* PROBLEM TO WORK ON *
Reproduce exactly the lines below from the one containing "Recreate this scene" through the one containing "sc = bpy.context.scene", including both, and nothing else.

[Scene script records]
******************************
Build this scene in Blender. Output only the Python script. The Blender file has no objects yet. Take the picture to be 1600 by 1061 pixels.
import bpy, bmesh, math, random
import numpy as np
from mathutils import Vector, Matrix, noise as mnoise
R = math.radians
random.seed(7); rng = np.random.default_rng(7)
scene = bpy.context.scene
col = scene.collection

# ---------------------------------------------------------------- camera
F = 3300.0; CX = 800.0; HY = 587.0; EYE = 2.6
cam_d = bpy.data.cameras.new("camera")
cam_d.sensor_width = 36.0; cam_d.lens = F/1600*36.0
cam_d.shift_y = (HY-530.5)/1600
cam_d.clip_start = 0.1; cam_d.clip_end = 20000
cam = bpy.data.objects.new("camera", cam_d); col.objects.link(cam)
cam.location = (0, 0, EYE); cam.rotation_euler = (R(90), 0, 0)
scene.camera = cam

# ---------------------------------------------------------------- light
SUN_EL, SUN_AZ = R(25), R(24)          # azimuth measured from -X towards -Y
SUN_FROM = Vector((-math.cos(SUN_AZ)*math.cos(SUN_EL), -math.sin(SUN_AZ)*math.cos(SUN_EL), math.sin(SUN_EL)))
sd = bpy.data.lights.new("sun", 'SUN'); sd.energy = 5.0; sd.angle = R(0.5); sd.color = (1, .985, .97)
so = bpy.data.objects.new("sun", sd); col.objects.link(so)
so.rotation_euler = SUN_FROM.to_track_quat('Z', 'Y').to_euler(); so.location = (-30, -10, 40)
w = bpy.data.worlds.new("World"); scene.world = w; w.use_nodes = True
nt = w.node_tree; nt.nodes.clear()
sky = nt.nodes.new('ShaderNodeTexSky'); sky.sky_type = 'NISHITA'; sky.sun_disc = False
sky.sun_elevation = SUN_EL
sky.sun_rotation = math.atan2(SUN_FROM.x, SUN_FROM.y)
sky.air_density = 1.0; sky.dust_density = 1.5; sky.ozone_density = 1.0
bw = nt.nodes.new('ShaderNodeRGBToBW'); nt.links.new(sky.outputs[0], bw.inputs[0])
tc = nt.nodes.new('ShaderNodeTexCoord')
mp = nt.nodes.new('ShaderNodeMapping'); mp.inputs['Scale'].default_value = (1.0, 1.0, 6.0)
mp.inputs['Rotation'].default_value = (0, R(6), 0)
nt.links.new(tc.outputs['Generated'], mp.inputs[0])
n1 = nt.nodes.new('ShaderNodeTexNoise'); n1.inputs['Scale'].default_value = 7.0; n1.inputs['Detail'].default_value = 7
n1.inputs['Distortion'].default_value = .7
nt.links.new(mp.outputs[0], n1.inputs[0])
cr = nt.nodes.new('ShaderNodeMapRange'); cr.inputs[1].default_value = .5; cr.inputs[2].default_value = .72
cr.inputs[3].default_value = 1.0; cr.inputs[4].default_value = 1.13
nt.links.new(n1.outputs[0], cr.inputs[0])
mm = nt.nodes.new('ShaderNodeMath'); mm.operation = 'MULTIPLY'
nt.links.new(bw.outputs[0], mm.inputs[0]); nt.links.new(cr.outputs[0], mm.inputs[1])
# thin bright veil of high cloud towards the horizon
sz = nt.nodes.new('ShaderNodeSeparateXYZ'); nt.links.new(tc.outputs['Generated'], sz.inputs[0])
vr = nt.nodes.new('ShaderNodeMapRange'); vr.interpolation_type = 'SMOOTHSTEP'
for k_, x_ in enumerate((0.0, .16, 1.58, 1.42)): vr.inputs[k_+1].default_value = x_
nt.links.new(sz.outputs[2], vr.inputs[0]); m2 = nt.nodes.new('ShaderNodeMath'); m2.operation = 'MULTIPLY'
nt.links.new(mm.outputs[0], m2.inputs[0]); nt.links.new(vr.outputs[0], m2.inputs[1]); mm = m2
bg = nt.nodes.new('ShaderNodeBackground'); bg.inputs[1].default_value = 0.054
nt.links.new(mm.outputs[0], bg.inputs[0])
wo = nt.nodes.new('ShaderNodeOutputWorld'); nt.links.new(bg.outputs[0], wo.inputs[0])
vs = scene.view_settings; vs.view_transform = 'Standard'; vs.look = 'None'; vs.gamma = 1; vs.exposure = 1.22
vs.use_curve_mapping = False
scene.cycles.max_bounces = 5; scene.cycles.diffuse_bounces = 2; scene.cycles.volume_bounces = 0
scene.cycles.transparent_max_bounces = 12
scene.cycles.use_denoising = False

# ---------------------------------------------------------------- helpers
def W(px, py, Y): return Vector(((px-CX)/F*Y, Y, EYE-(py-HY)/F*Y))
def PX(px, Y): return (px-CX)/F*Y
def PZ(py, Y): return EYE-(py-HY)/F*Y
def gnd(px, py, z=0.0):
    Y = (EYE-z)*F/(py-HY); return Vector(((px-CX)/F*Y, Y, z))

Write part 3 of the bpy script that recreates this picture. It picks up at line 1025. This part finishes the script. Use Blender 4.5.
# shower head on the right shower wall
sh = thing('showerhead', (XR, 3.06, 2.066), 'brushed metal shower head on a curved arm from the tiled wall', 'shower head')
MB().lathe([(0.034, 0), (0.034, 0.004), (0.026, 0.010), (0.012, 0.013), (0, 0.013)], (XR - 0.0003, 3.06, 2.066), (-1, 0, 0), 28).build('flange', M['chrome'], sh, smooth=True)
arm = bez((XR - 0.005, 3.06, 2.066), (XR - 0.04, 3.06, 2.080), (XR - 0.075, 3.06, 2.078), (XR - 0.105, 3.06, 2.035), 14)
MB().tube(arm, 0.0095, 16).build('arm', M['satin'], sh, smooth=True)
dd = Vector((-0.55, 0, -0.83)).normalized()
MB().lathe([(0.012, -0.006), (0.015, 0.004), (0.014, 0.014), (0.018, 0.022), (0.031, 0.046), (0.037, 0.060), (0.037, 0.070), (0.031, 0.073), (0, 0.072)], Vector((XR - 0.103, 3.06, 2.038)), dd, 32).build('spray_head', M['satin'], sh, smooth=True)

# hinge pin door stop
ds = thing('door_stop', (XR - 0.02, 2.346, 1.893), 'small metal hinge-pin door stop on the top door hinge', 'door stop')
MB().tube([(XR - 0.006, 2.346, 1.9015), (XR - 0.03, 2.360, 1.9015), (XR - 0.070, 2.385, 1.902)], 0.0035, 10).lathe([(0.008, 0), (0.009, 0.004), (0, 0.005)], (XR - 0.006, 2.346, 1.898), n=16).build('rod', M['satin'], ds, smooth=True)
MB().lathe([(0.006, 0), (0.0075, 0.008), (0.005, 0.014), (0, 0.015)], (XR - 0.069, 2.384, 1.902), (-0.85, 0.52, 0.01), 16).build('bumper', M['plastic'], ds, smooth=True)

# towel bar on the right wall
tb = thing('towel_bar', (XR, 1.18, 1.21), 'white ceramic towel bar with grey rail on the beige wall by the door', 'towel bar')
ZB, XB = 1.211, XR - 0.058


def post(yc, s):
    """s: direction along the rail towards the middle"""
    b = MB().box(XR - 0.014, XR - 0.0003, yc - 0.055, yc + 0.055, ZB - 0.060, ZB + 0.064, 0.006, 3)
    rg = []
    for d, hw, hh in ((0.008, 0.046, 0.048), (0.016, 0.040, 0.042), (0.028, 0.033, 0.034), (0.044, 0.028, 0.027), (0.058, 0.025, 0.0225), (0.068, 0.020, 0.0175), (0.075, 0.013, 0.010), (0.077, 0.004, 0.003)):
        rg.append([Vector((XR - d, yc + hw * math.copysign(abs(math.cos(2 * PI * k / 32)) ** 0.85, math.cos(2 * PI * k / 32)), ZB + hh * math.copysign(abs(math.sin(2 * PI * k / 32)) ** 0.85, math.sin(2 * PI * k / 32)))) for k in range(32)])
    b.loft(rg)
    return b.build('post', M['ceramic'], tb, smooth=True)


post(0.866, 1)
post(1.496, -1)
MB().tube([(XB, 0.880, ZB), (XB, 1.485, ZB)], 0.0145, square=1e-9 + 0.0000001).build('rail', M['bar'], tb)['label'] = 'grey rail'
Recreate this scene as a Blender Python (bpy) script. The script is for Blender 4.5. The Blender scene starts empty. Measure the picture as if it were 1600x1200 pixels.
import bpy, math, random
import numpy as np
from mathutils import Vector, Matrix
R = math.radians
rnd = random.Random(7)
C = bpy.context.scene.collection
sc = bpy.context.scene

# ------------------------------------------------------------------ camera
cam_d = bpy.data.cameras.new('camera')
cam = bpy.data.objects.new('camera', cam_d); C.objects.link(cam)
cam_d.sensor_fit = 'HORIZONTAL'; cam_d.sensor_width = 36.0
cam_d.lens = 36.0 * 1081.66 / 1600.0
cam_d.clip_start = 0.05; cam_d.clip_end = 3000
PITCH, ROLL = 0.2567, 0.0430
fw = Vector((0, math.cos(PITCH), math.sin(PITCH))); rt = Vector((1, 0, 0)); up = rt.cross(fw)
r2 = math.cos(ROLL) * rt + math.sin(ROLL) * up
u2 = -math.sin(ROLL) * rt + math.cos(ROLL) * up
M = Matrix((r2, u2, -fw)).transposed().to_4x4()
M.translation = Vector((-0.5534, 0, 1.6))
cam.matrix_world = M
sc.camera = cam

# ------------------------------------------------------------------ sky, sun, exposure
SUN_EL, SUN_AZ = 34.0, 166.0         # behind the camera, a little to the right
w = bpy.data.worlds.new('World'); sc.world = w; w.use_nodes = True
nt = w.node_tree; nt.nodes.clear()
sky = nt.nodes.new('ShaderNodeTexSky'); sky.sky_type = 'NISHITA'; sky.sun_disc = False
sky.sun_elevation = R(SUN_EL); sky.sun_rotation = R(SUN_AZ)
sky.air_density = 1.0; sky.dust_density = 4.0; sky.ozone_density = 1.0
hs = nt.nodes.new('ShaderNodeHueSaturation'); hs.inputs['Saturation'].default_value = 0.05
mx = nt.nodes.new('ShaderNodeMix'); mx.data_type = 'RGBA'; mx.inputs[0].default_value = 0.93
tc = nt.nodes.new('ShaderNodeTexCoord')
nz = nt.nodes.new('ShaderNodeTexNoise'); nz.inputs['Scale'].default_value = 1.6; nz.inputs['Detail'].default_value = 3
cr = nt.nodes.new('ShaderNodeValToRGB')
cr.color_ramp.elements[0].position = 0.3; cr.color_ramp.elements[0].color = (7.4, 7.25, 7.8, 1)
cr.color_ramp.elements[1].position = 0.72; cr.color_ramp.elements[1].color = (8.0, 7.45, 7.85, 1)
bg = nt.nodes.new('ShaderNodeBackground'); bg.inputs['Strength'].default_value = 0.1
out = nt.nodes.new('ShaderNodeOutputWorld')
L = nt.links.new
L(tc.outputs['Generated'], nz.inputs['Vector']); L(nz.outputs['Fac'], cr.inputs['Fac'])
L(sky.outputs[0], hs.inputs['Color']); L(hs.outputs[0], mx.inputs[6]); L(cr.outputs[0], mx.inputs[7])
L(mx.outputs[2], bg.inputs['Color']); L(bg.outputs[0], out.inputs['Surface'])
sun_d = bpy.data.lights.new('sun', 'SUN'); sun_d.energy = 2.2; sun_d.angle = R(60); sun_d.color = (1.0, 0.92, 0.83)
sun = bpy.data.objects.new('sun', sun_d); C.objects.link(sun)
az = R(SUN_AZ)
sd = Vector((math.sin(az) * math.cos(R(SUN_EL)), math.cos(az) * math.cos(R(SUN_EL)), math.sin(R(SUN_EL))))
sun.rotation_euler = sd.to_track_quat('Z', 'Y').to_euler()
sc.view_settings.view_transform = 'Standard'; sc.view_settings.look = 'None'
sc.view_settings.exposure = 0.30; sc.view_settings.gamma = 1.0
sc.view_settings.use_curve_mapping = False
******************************
* REPLY TO THE TASK *
Recreate this scene as a Blender Python (bpy) script. The script is for Blender 4.5. The Blender scene starts empty. Measure the picture as if it were 1600x1200 pixels.
import bpy, math, random
import numpy as np
from mathutils import Vector, Matrix
R = math.radians
rnd = random.Random(7)
C = bpy.context.scene.collection
sc = bpy.context.scene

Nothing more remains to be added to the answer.